[What the task requires] Please quote every line word for word.

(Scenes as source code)

──────────────────────────────

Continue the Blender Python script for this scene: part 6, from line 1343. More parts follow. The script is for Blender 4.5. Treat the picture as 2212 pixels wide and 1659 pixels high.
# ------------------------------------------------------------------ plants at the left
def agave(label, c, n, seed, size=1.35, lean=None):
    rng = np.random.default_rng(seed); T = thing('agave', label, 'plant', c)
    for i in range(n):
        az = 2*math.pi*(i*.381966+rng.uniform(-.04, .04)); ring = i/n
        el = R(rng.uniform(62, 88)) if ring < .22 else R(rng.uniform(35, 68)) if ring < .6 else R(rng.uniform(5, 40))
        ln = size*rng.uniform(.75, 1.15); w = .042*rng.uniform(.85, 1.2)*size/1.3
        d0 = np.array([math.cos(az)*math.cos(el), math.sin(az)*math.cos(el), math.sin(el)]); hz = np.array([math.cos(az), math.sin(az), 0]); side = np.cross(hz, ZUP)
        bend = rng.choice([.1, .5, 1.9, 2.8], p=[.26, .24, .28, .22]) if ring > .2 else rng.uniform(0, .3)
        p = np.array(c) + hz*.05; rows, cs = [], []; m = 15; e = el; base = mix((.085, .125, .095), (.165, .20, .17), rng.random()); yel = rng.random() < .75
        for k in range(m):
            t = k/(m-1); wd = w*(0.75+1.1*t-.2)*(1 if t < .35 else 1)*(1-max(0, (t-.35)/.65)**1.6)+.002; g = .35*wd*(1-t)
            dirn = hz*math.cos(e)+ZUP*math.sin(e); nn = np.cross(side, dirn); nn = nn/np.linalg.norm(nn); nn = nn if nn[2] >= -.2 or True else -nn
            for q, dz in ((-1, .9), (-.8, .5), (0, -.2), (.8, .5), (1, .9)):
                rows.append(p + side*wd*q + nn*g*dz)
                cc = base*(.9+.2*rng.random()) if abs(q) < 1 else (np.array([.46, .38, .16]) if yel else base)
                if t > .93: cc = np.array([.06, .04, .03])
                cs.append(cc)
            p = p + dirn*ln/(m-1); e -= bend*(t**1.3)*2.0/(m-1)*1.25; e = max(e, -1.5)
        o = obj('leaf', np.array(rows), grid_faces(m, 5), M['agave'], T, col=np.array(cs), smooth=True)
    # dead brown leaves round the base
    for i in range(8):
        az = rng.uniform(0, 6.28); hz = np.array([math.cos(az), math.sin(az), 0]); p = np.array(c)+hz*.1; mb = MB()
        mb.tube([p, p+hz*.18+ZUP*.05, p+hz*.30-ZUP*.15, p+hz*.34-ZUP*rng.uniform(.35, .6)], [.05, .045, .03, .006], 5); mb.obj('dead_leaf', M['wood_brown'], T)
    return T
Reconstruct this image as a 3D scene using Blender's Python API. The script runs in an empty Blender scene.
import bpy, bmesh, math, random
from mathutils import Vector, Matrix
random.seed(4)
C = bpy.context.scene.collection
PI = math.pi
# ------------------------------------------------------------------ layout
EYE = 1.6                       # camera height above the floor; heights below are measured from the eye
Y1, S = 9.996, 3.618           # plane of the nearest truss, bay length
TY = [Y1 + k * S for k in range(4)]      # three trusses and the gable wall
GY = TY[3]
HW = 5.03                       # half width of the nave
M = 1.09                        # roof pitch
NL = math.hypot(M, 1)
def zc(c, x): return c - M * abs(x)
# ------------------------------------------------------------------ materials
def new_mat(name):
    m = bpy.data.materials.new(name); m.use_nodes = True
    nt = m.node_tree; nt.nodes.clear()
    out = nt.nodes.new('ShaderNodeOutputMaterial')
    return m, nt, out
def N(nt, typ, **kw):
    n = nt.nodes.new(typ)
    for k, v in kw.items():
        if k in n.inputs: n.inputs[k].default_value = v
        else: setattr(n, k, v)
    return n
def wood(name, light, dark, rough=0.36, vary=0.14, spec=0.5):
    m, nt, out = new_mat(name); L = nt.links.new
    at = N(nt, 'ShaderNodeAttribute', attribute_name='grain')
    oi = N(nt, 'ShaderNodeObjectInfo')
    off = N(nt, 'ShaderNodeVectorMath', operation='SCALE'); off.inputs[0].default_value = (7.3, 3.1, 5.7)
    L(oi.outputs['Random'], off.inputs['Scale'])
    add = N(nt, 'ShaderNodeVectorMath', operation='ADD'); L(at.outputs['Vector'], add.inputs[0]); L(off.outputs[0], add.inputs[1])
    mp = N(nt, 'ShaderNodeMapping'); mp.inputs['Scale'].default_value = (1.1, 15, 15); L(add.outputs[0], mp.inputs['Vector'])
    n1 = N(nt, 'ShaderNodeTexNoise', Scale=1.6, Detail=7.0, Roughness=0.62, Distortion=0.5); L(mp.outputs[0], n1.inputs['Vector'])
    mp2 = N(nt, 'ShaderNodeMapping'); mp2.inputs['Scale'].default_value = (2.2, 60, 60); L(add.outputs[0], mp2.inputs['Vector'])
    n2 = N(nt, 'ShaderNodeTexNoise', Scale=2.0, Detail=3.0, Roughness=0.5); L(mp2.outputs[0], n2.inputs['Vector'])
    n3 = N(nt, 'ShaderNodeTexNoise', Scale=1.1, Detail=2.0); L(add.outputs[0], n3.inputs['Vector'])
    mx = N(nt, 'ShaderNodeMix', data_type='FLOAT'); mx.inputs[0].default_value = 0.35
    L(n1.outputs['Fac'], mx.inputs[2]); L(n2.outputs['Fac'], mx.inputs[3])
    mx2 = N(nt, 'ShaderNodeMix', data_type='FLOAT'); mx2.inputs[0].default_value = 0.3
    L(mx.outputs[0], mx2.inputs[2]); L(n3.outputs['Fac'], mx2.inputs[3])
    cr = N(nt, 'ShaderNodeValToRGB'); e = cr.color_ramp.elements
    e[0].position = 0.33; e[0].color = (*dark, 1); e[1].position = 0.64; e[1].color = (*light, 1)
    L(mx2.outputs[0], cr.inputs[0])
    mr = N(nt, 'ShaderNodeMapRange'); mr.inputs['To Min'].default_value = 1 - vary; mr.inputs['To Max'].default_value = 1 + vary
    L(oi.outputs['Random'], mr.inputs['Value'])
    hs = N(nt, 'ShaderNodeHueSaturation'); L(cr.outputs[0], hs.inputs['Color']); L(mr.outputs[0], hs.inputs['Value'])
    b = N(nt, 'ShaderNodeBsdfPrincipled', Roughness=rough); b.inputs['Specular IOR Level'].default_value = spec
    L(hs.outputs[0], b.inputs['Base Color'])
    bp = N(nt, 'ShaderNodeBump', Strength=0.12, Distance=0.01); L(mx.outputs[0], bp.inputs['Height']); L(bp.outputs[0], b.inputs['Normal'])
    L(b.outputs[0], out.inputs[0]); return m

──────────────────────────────

[Task result]
Continue the Blender Python script for this scene: part 6, from line 1343. More parts follow. The script is for Blender 4.5. Treat the picture as 2212 pixels wide and 1659 pixels high.
# ------------------------------------------------------------------ plants at the left
def agave(label, c, n, seed, size=1.35, lean=None):
    rng = np.random.default_rng(seed); T = thing('agave', label, 'plant', c)
    for i in range(n):
        az = 2*math.pi*(i*.381966+rng.uniform(-.04, .04)); ring = i/n
        el = R(rng.uniform(62, 88)) if ring < .22 else R(rng.uniform(35, 68)) if ring < .6 else R(rng.uniform(5, 40))
        ln = size*rng.uniform(.75, 1.15); w = .042*rng.uniform(.85, 1.2)*size/1.3
        d0 = np.array([math.cos(az)*math.cos(el), math.sin(az)*math.cos(el), math.sin(el)]); hz = np.array([math.cos(az), math.sin(az), 0]); side = np.cross(hz, ZUP)
        bend = rng.choice([.1, .5, 1.9, 2.8], p=[.26, .24, .28, .22]) if ring > .2 else rng.uniform(0, .3)
        p = np.array(c) + hz*.05; rows, cs = [], []; m = 15; e = el; base = mix((.085, .125, .095), (.165, .20, .17), rng.random()); yel = rng.random() < .75
        for k in range(m):
            t = k/(m-1); wd = w*(0.75+1.1*t-.2)*(1 if t < .35 else 1)*(1-max(0, (t-.35)/.65)**1.6)+.002; g = .35*wd*(1-t)
            dirn = hz*math.cos(e)+ZUP*math.sin(e); nn = np.cross(side, dirn); nn = nn/np.linalg.norm(nn); nn = nn if nn[2] >= -.2 or True else -nn
            for q, dz in ((-1, .9), (-.8, .5), (0, -.2), (.8, .5), (1, .9)):
                rows.append(p + side*wd*q + nn*g*dz)
                cc = base*(.9+.2*rng.random()) if abs(q) < 1 else (np.array([.46, .38, .16]) if yel else base)
                if t > .93: cc = np.array([.06, .04, .03])
                cs.append(cc)
            p = p + dirn*ln/(m-1); e -= bend*(t**1.3)*2.0/(m-1)*1.25; e = max(e, -1.5)
        o = obj('leaf', np.array(rows), grid_faces(m, 5), M['agave'], T, col=np.array(cs), smooth=True)
    # dead brown leaves round the base
    for i in range(8):
        az = rng.uniform(0, 6.28); hz = np.array([math.cos(az), math.sin(az), 0]); p = np.array(c)+hz*.1; mb = MB()
        mb.tube([p, p+hz*.18+ZUP*.05, p+hz*.30-ZUP*.15, p+hz*.34-ZUP*rng.uniform(.35, .6)], [.05, .045, .03, .006], 5); mb.obj('dead_leaf', M['wood_brown'], T)
    return T
Reconstruct this image as a 3D scene using Blender's Python API. The script runs in an empty Blender scene.
import bpy, bmesh, math, random
from mathutils import Vector, Matrix
random.seed(4)
C = bpy.context.scene.collection
PI = math.pi
# ------------------------------------------------------------------ layout
EYE = 1.6                       # camera height above the floor; heights below are measured from the eye
Y1, S = 9.996, 3.618           # plane of the nearest truss, bay length
TY = [Y1 + k * S for k in range(4)]      # three trusses and the gable wall
GY = TY[3]
HW = 5.03                       # half width of the nave
M = 1.09                        # roof pitch
NL = math.hypot(M, 1)
def zc(c, x): return c - M * abs(x)
# ------------------------------------------------------------------ materials
def new_mat(name):
    m = bpy.data.materials.new(name); m.use_nodes = True
    nt = m.node_tree; nt.nodes.clear()
    out = nt.nodes.new('ShaderNodeOutputMaterial')
    return m, nt, out
def N(nt, typ, **kw):
    n = nt.nodes.new(typ)
    for k, v in kw.items():
        if k in n.inputs: n.inputs[k].default_value = v
        else: setattr(n, k, v)
    return n
def wood(name, light, dark, rough=0.36, vary=0.14, spec=0.5):
    m, nt, out = new_mat(name); L = nt.links.new
    at = N(nt, 'ShaderNodeAttribute', attribute_name='grain')
    oi = N(nt, 'ShaderNodeObjectInfo')
    off = N(nt, 'ShaderNodeVectorMath', operation='SCALE'); off.inputs[0].default_value = (7.3, 3.1, 5.7)
    L(oi.outputs['Random'], off.inputs['Scale'])
    add = N(nt, 'ShaderNodeVectorMath', operation='ADD'); L(at.outputs['Vector'], add.inputs[0]); L(off.outputs[0], add.inputs[1])
    mp = N(nt, 'ShaderNodeMapping'); mp.inputs['Scale'].default_value = (1.1, 15, 15); L(add.outputs[0], mp.inputs['Vector'])
    n1 = N(nt, 'ShaderNodeTexNoise', Scale=1.6, Detail=7.0, Roughness=0.62, Distortion=0.5); L(mp.outputs[0], n1.inputs['Vector'])
    mp2 = N(nt, 'ShaderNodeMapping'); mp2.inputs['Scale'].default_value = (2.2, 60, 60); L(add.outputs[0], mp2.inputs['Vector'])
    n2 = N(nt, 'ShaderNodeTexNoise', Scale=2.0, Detail=3.0, Roughness=0.5); L(mp2.outputs[0], n2.inputs['Vector'])
    n3 = N(nt, 'ShaderNodeTexNoise', Scale=1.1, Detail=2.0); L(add.outputs[0], n3.inputs['Vector'])
    mx = N(nt, 'ShaderNodeMix', data_type='FLOAT'); mx.inputs[0].default_value = 0.35
    L(n1.outputs['Fac'], mx.inputs[2]); L(n2.outputs['Fac'], mx.inputs[3])
    mx2 = N(nt, 'ShaderNodeMix', data_type='FLOAT'); mx2.inputs[0].default_value = 0.3
    L(mx.outputs[0], mx2.inputs[2]); L(n3.outputs['Fac'], mx2.inputs[3])
    cr = N(nt, 'ShaderNodeValToRGB'); e = cr.color_ramp.elements
    e[0].position = 0.33; e[0].color = (*dark, 1); e[1].position = 0.64; e[1].color = (*light, 1)
    L(mx2.outputs[0], cr.inputs[0])
    mr = N(nt, 'ShaderNodeMapRange'); mr.inputs['To Min'].default_value = 1 - vary; mr.inputs['To Max'].default_value = 1 + vary
    L(oi.outputs['Random'], mr.inputs['Value'])
    hs = N(nt, 'ShaderNodeHueSaturation'); L(cr.outputs[0], hs.inputs['Color']); L(mr.outputs[0], hs.inputs['Value'])
    b = N(nt, 'ShaderNodeBsdfPrincipled', Roughness=rough); b.inputs['Specular IOR Level'].default_value = spec
    L(hs.outputs[0], b.inputs['Base Color'])
    bp = N(nt, 'ShaderNodeBump', Strength=0.12, Distance=0.01); L(mx.outputs[0], bp.inputs['Height']); L(bp.outputs[0], b.inputs['Normal'])
    L(b.outputs[0], out.inputs[0]); return m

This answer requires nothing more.